JOB. Output the full listing below exactly, without the pictures.
········
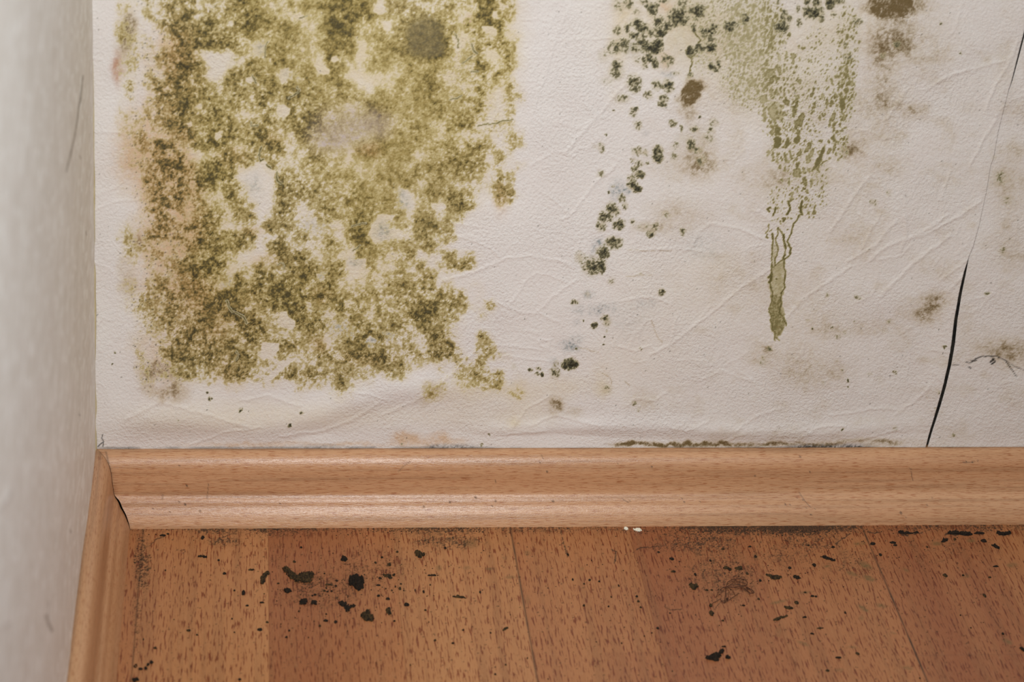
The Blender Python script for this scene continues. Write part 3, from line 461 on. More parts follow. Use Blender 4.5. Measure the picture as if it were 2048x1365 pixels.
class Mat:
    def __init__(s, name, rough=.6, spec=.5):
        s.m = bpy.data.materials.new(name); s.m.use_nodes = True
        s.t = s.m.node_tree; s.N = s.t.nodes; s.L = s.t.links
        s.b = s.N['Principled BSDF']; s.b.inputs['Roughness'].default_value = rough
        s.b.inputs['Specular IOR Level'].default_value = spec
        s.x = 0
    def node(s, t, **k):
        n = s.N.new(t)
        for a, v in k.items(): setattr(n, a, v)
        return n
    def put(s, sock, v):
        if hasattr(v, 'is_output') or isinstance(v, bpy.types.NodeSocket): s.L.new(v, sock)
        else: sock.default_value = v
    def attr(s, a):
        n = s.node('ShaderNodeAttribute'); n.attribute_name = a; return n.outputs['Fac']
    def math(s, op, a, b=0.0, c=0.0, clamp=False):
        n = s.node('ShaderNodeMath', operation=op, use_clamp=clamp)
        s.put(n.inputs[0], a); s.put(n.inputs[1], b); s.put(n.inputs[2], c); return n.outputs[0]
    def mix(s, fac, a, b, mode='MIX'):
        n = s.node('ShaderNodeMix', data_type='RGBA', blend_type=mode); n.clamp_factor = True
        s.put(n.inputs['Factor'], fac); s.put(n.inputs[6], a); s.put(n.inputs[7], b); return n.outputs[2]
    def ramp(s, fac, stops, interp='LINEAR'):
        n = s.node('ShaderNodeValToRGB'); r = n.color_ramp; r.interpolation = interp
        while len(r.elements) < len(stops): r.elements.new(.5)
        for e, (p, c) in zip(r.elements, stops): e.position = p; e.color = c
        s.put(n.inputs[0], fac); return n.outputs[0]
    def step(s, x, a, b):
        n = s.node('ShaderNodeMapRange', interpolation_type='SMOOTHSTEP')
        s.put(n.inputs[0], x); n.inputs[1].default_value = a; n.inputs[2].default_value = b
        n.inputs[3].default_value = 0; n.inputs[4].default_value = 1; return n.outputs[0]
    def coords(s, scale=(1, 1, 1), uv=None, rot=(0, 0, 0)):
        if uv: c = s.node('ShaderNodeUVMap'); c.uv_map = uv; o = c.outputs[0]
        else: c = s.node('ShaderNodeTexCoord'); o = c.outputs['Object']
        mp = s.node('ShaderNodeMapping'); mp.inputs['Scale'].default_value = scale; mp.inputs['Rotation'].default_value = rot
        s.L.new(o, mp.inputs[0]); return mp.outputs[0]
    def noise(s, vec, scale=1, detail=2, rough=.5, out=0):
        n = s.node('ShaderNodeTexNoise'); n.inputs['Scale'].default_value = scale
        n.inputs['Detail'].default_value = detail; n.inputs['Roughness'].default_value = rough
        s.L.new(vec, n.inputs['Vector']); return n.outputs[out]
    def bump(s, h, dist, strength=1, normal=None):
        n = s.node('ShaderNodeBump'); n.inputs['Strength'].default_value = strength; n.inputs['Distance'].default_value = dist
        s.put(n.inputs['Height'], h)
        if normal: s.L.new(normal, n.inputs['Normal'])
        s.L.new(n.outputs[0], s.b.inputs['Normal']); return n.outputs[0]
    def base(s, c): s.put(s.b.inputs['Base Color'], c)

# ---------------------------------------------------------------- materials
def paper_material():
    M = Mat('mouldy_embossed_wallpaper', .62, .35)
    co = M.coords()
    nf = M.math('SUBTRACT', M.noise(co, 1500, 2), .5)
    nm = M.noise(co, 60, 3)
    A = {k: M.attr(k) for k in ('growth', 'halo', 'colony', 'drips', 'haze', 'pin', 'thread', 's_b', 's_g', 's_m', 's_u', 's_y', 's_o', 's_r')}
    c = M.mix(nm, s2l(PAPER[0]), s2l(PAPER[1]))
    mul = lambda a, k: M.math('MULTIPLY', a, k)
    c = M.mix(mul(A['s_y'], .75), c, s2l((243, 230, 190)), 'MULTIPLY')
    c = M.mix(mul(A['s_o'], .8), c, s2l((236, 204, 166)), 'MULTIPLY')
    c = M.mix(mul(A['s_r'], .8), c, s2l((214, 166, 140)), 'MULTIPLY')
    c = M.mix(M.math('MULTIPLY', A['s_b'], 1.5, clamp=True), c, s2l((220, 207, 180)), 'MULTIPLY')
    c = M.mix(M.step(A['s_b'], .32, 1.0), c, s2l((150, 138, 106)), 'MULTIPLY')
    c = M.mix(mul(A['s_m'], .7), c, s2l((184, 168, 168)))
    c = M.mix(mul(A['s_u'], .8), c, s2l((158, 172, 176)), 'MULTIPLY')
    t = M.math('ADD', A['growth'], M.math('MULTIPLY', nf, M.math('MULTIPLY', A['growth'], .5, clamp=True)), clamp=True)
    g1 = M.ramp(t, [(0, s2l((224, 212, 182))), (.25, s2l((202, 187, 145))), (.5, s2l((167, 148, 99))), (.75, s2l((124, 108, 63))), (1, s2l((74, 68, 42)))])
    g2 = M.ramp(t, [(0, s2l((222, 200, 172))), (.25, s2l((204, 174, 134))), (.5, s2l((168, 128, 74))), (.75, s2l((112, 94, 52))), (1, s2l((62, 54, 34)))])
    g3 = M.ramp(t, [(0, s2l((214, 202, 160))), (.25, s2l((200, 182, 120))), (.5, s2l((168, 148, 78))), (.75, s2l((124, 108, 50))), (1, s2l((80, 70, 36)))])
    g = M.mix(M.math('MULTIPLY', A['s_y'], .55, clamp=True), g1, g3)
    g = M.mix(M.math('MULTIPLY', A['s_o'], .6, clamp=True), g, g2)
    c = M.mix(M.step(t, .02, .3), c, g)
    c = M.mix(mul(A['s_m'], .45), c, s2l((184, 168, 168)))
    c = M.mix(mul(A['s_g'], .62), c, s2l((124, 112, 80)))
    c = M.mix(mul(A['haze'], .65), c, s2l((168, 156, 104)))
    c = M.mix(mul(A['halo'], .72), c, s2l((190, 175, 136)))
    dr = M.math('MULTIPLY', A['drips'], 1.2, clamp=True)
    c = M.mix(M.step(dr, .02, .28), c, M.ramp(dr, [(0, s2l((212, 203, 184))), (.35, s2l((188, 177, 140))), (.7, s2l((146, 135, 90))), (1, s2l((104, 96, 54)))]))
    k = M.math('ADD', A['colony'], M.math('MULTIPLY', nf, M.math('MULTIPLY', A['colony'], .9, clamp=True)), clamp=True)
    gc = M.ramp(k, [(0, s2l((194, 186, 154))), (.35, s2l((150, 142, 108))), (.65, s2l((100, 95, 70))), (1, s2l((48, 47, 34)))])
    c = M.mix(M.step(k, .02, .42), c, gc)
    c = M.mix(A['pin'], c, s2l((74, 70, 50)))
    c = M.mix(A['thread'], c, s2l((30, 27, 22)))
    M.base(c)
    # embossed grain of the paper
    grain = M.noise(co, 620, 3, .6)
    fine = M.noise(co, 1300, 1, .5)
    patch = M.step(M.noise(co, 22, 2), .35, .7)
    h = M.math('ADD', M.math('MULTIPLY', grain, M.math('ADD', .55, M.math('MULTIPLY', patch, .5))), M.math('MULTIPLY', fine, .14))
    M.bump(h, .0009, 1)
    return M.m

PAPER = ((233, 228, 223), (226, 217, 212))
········
THE COMPLETED TASK.
The Blender Python script for this scene continues. Write part 3, from line 461 on. More parts follow. Use Blender 4.5. Measure the picture as if it were 2048x1365 pixels.
class Mat:
    def __init__(s, name, rough=.6, spec=.5):
        s.m = bpy.data.materials.new(name); s.m.use_nodes = True
        s.t = s.m.node_tree; s.N = s.t.nodes; s.L = s.t.links
        s.b = s.N['Principled BSDF']; s.b.inputs['Roughness'].default_value = rough
        s.b.inputs['Specular IOR Level'].default_value = spec
        s.x = 0
    def node(s, t, **k):
        n = s.N.new(t)
        for a, v in k.items(): setattr(n, a, v)
        return n
    def put(s, sock, v):
        if hasattr(v, 'is_output') or isinstance(v, bpy.types.NodeSocket): s.L.new(v, sock)
        else: sock.default_value = v
    def attr(s, a):
        n = s.node('ShaderNodeAttribute'); n.attribute_name = a; return n.outputs['Fac']
    def math(s, op, a, b=0.0, c=0.0, clamp=False):
        n = s.node('ShaderNodeMath', operation=op, use_clamp=clamp)
        s.put(n.inputs[0], a); s.put(n.inputs[1], b); s.put(n.inputs[2], c); return n.outputs[0]
    def mix(s, fac, a, b, mode='MIX'):
        n = s.node('ShaderNodeMix', data_type='RGBA', blend_type=mode); n.clamp_factor = True
        s.put(n.inputs['Factor'], fac); s.put(n.inputs[6], a); s.put(n.inputs[7], b); return n.outputs[2]
    def ramp(s, fac, stops, interp='LINEAR'):
        n = s.node('ShaderNodeValToRGB'); r = n.color_ramp; r.interpolation = interp
        while len(r.elements) < len(stops): r.elements.new(.5)
        for e, (p, c) in zip(r.elements, stops): e.position = p; e.color = c
        s.put(n.inputs[0], fac); return n.outputs[0]
    def step(s, x, a, b):
        n = s.node('ShaderNodeMapRange', interpolation_type='SMOOTHSTEP')
        s.put(n.inputs[0], x); n.inputs[1].default_value = a; n.inputs[2].default_value = b
        n.inputs[3].default_value = 0; n.inputs[4].default_value = 1; return n.outputs[0]
    def coords(s, scale=(1, 1, 1), uv=None, rot=(0, 0, 0)):
        if uv: c = s.node('ShaderNodeUVMap'); c.uv_map = uv; o = c.outputs[0]
        else: c = s.node('ShaderNodeTexCoord'); o = c.outputs['Object']
        mp = s.node('ShaderNodeMapping'); mp.inputs['Scale'].default_value = scale; mp.inputs['Rotation'].default_value = rot
        s.L.new(o, mp.inputs[0]); return mp.outputs[0]
    def noise(s, vec, scale=1, detail=2, rough=.5, out=0):
        n = s.node('ShaderNodeTexNoise'); n.inputs['Scale'].default_value = scale
        n.inputs['Detail'].default_value = detail; n.inputs['Roughness'].default_value = rough
        s.L.new(vec, n.inputs['Vector']); return n.outputs[out]
    def bump(s, h, dist, strength=1, normal=None):
        n = s.node('ShaderNodeBump'); n.inputs['Strength'].default_value = strength; n.inputs['Distance'].default_value = dist
        s.put(n.inputs['Height'], h)
        if normal: s.L.new(normal, n.inputs['Normal'])
        s.L.new(n.outputs[0], s.b.inputs['Normal']); return n.outputs[0]
    def base(s, c): s.put(s.b.inputs['Base Color'], c)

# ---------------------------------------------------------------- materials
def paper_material():
    M = Mat('mouldy_embossed_wallpaper', .62, .35)
    co = M.coords()
    nf = M.math('SUBTRACT', M.noise(co, 1500, 2), .5)
    nm = M.noise(co, 60, 3)
    A = {k: M.attr(k) for k in ('growth', 'halo', 'colony', 'drips', 'haze', 'pin', 'thread', 's_b', 's_g', 's_m', 's_u', 's_y', 's_o', 's_r')}
    c = M.mix(nm, s2l(PAPER[0]), s2l(PAPER[1]))
    mul = lambda a, k: M.math('MULTIPLY', a, k)
    c = M.mix(mul(A['s_y'], .75), c, s2l((243, 230, 190)), 'MULTIPLY')
    c = M.mix(mul(A['s_o'], .8), c, s2l((236, 204, 166)), 'MULTIPLY')
    c = M.mix(mul(A['s_r'], .8), c, s2l((214, 166, 140)), 'MULTIPLY')
    c = M.mix(M.math('MULTIPLY', A['s_b'], 1.5, clamp=True), c, s2l((220, 207, 180)), 'MULTIPLY')
    c = M.mix(M.step(A['s_b'], .32, 1.0), c, s2l((150, 138, 106)), 'MULTIPLY')
    c = M.mix(mul(A['s_m'], .7), c, s2l((184, 168, 168)))
    c = M.mix(mul(A['s_u'], .8), c, s2l((158, 172, 176)), 'MULTIPLY')
    t = M.math('ADD', A['growth'], M.math('MULTIPLY', nf, M.math('MULTIPLY', A['growth'], .5, clamp=True)), clamp=True)
    g1 = M.ramp(t, [(0, s2l((224, 212, 182))), (.25, s2l((202, 187, 145))), (.5, s2l((167, 148, 99))), (.75, s2l((124, 108, 63))), (1, s2l((74, 68, 42)))])
    g2 = M.ramp(t, [(0, s2l((222, 200, 172))), (.25, s2l((204, 174, 134))), (.5, s2l((168, 128, 74))), (.75, s2l((112, 94, 52))), (1, s2l((62, 54, 34)))])
    g3 = M.ramp(t, [(0, s2l((214, 202, 160))), (.25, s2l((200, 182, 120))), (.5, s2l((168, 148, 78))), (.75, s2l((124, 108, 50))), (1, s2l((80, 70, 36)))])
    g = M.mix(M.math('MULTIPLY', A['s_y'], .55, clamp=True), g1, g3)
    g = M.mix(M.math('MULTIPLY', A['s_o'], .6, clamp=True), g, g2)
    c = M.mix(M.step(t, .02, .3), c, g)
    c = M.mix(mul(A['s_m'], .45), c, s2l((184, 168, 168)))
    c = M.mix(mul(A['s_g'], .62), c, s2l((124, 112, 80)))
    c = M.mix(mul(A['haze'], .65), c, s2l((168, 156, 104)))
    c = M.mix(mul(A['halo'], .72), c, s2l((190, 175, 136)))
    dr = M.math('MULTIPLY', A['drips'], 1.2, clamp=True)
    c = M.mix(M.step(dr, .02, .28), c, M.ramp(dr, [(0, s2l((212, 203, 184))), (.35, s2l((188, 177, 140))), (.7, s2l((146, 135, 90))), (1, s2l((104, 96, 54)))]))
    k = M.math('ADD', A['colony'], M.math('MULTIPLY', nf, M.math('MULTIPLY', A['colony'], .9, clamp=True)), clamp=True)
    gc = M.ramp(k, [(0, s2l((194, 186, 154))), (.35, s2l((150, 142, 108))), (.65, s2l((100, 95, 70))), (1, s2l((48, 47, 34)))])
    c = M.mix(M.step(k, .02, .42), c, gc)
    c = M.mix(A['pin'], c, s2l((74, 70, 50)))
    c = M.mix(A['thread'], c, s2l((30, 27, 22)))
    M.base(c)
    # embossed grain of the paper
    grain = M.noise(co, 620, 3, .6)
    fine = M.noise(co, 1300, 1, .5)
    patch = M.step(M.noise(co, 22, 2), .35, .7)
    h = M.math('ADD', M.math('MULTIPLY', grain, M.math('ADD', .55, M.math('MULTIPLY', patch, .5))), M.math('MULTIPLY', fine, .14))
    M.bump(h, .0009, 1)
    return M.m

PAPER = ((233, 228, 223), (226, 217, 212))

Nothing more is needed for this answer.